Foster care agencies are businesses. Guardians ad litem and counselors who see these kids are running businesses, even if it is a one-person business. If any one of them made a habit of recommending that kids stay with birth families or get returned to birth families, they would go out of business.

Why didn’t the reform committees fix the problem of perverse financial incentives when we had the opportunity? Some of us tried. But the committees were top-heavy with the people who made money from the system, with very little representation from those affected by the decisions they made.

We put Band-Aids on problems that needed much more than that, and those Band-Aids are starting to fall off.

The second thing exposed in Ms. Bouchard’s article is just how cagey Department of Health and Human Services people can be. The fact that they were so dishonest with her, claiming not to have records that they did have, says to me that they are intentionally drifting back. If they had nothing to hide, why were they hiding it?

The committee work was tedious, but I learned a lot about what goes on behind the scenes.

I listened to folks who ran the foster care agencies talk about how committed they were to supporting birth families, then went to foster parent meetings and heard the same people promise they would not let the reforms happen and that they would “get placements up to where they were before.”

Finally, I want to point out something I saw in the “Removals and Risk Factors” chart the newspaper was given, which the story described as “lacking.” (I agree completely.)

Look at the number of removed children who were abused in their birth families. It was 19 percent in the first year and 23 percent in the second. Don’t most people assume that almost all children who are removed have been abused? I know I used to.

How do you think kids feel about being ripped away from parents who never hurt them to live with strangers? I can tell you how they feel because that is what drove me to turn against the system that was supporting me. They are devastated. Some never recover.

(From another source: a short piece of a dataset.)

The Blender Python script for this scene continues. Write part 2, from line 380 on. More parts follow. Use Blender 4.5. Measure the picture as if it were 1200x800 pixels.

Neglect is the reason given for 80 percent of the removals. That may mean that Mom was swinging from the treetops after doing bath salts, as the DHHS would have you believe. But it usually means the parents are young, poor and may have no idea how to parent because they grew up in the foster care system. Half of the kids I fostered had parents who grew up in foster care.

The system creates business, not just for today and tomorrow but for the next generation as well.

Let’s go back to the drawing board and learn how other states pay for success instead of failure – and define success as supporting families so that they can raise their own children.

Mary Callahan of Lisbon, a former foster parent, is an advocate for reform of the Maine child protective system.